↓↓↓

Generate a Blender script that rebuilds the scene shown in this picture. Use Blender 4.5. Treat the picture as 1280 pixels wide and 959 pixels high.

↑↑↑
↓↓↓

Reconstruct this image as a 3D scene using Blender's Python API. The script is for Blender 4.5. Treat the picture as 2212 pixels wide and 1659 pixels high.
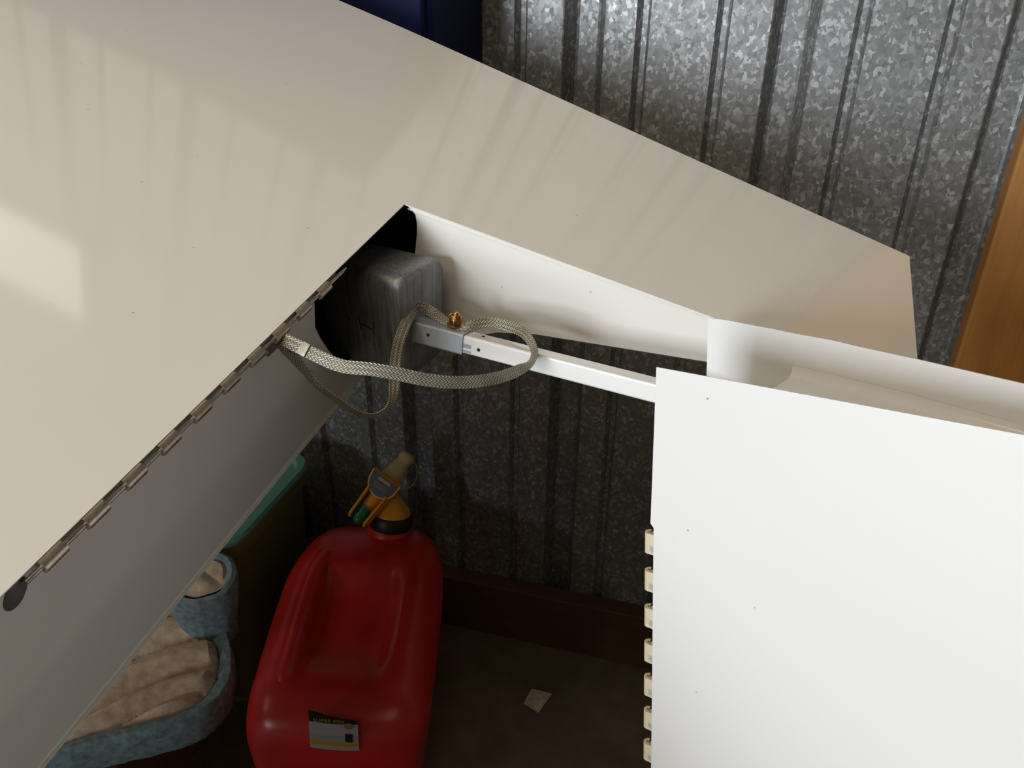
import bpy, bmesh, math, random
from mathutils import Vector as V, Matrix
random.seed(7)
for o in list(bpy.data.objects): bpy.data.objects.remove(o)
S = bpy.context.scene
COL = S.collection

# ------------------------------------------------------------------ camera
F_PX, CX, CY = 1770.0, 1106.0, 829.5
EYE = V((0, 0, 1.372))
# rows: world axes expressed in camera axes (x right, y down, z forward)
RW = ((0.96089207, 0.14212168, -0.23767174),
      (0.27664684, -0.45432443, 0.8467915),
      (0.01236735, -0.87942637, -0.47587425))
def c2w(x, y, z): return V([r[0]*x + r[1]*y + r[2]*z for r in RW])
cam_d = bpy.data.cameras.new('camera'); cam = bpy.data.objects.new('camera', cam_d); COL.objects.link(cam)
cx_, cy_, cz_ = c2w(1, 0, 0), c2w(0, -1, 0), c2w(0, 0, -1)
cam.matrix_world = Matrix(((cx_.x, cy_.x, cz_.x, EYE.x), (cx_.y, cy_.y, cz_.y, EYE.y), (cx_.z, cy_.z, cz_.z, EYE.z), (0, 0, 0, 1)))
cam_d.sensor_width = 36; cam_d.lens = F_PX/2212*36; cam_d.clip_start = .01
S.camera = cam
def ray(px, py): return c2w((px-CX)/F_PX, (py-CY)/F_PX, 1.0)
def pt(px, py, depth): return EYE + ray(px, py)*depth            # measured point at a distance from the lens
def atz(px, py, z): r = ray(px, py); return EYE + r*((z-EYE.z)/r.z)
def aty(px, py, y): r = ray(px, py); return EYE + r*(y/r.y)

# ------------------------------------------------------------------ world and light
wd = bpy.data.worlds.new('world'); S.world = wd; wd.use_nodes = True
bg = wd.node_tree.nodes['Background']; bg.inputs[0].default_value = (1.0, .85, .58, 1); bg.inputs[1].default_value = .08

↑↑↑

- **Directive**
From the records above, extract the lines from the one holding "Reconstruct this image" through the one holding "COL = S.collection", word for word; omit the pictures.

- **Reply to the exercise**
Reconstruct this image as a 3D scene using Blender's Python API. The script is for Blender 4.5. Treat the picture as 2212 pixels wide and 1659 pixels high.
import bpy, bmesh, math, random
from mathutils import Vector as V, Matrix
random.seed(7)
for o in list(bpy.data.objects): bpy.data.objects.remove(o)
S = bpy.context.scene
COL = S.collection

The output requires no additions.